Manolo no hacía más que pedir
dinero y yo se lo daba, le daba todo lo que me pedía, hasta ochenta euros se llevó. Así pude
recuperar mi moto y escapar, al menos hasta Aranjuez, donde me volvieron a atrapar
para probarme una cazadora, que decían que era la 4XL, pero era muy pequeña (yo
tengo la 2XL) y se reían de cómo me quedaba. Todos, hasta Pablo, que
parece un tío serio, se carcajeaban a voces. Me sentí como Alicia en el País de
las Maravillas. Noté como yo crecía y mi ropa menguaba… Hasta… que al final… lo
comprendí todo: me acordé que uno de los conejos muertos, el más grande, llevaba
chistera y un gran reloj de bolsillo.
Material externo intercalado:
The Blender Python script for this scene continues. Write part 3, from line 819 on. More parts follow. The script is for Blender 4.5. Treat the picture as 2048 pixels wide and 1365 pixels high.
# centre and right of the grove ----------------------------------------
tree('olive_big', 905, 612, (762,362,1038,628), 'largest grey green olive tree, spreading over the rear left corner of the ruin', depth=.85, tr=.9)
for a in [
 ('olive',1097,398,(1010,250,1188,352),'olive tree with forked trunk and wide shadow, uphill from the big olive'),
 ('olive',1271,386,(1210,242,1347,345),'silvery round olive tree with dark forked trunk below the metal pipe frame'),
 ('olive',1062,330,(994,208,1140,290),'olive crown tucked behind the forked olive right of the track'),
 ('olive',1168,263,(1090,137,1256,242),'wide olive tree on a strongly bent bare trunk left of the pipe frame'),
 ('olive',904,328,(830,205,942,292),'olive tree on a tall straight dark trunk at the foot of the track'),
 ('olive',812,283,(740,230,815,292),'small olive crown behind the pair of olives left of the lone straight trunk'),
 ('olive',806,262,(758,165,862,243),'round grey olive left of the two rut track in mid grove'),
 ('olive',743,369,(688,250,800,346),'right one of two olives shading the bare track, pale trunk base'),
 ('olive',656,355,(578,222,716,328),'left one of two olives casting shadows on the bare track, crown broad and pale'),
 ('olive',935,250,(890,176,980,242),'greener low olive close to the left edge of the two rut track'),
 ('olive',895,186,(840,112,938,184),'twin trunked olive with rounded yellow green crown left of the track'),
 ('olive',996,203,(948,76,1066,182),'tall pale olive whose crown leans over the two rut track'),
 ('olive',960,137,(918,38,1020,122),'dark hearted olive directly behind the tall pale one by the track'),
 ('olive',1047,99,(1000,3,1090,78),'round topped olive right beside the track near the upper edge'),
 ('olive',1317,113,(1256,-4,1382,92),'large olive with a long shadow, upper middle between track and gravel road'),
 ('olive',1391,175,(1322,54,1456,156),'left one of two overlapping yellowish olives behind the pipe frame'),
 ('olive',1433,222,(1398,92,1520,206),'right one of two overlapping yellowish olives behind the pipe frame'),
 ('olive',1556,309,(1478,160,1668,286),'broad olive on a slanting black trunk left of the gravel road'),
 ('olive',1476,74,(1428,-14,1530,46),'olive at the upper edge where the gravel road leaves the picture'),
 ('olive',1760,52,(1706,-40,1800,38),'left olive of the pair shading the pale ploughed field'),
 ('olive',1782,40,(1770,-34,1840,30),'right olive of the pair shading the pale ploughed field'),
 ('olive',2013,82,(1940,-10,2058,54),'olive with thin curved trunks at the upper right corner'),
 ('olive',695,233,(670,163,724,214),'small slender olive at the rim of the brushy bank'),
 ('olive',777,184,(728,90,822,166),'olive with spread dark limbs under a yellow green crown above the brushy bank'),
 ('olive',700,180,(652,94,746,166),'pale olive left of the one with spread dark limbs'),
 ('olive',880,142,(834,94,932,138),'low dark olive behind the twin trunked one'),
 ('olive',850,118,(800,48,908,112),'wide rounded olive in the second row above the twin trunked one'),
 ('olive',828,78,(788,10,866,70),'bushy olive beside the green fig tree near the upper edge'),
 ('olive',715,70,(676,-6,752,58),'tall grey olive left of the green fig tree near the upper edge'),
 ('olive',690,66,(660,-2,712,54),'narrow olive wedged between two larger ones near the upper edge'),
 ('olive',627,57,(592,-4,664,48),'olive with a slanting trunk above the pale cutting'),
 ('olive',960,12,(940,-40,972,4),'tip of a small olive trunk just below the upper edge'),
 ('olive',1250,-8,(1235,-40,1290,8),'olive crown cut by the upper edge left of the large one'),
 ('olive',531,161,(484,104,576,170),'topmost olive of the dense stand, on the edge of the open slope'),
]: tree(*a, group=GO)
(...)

Solo faltaba la Reina de Corazones. Me
habían embrujado.
También a Carlos le embrujaron la
moto. Pobrecillo.
Me da mucho miedo volver a dormir
hoy.
Como siempre os deseo a todos lo
mejor. Encuentro un verdadero placer juntarme con vosotros para hacer unos kilómetros
en vespa, comer y echarnos unas risas. Pero
disculparme que esta vez solo voy a tener palabras de agradecimiento para un protagonista,
José María (cosa que tenía que haber hecho en la comida, imperdonable por mi
parte). Todo lo que hace por nosotros me parece más que encomiable. Es un
verdadero lujo tenerle al frente de nuestro club. Quiero agradecerle particularmente
el día de hoy. Todo lo que le diga es poco. GRACIAS (con mayúsculas), Jefe.